Rafa’s date with la décima follows a familiar script.

Following Nadal’s tenth French Open win yesterday, there was a suggestion made during television commentary that the organisers should consider renaming the trophy after him.

It’d certainly be a fitting tribute to the Spaniard after he retires, and would not be an excessive gesture in recognising his dominance of the event.

Superlatives have long since been ineffective at describing Nadal’s achievements, not only at Roland Garros, but on clay courts in general, with 53 tournament wins so far on his favourite surface. And the evidence suggests that he’s far from finished yet.

To put his feats into some perspective, Nadal won his first French Open a few days after turning 19. He had another by the time he was the same age as one of the game’s current rising stars, Alexander Zverev.

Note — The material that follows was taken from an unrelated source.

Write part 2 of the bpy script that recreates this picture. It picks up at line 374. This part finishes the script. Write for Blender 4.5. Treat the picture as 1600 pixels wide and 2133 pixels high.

Dominic Thiem, who lost to Nadal in the semi finals, is another player making solid progress and looks likely to compete for major titles. At the age of 22 years and 116 days, he recorded a career high year end ranking of 20th in the ATP World Tour Rankings, and was the youngest player in the top 20. Nadal had six Grand Slam titles by that age, with successes at three of the four majors.

Considering the amount of talent needed at a young age, and the consistency and longevity to even attempt to match Nadal’s record of ten wins at a single Grand Slam, it seems unthinkable that it could ever be repeated.

After the match, Nadal revealed the doubts he has had over whether he would add to his previous tally of 14 grand slam wins, and with three years having passed since he last won one of the sport’s majors, those doubts were shared by many fans.

Djokovic, Murray and, more recently, Stanislas Wawrinka have set a high standard for the rest of the competition since Nadal’s 2014 French Open title. Injury problems have also taken their toll on the Spaniard, adding to the uncertainty of whether he could even compete at the highest level again – and making his return to top form even more special.

Not that Stan Wawrinka will want to replay the match too often, and after producing some devastating tennis of his own throughout the two week tournament, he wouldn’t have expected such a bruising defeat.

It will be of no comfort that he already has his name on the trophy, nor that compatriot Roger Federer has suffered even more comprehensively when faced with a final against Nadal on the intimidating court of Philippe Chatrier.

Wawrinka continues to demonstrate that he firmly belongs in the company of the sport’s best, and should take confidence from his performances in Paris.

It’s just that on this occasion he was facing a man who had history in his sights, with a tenth title, or la décima, up for grabs

And based on Nadal’s performance, it’s almost certain that no player – either present or past – would have been capable of spoiling his day.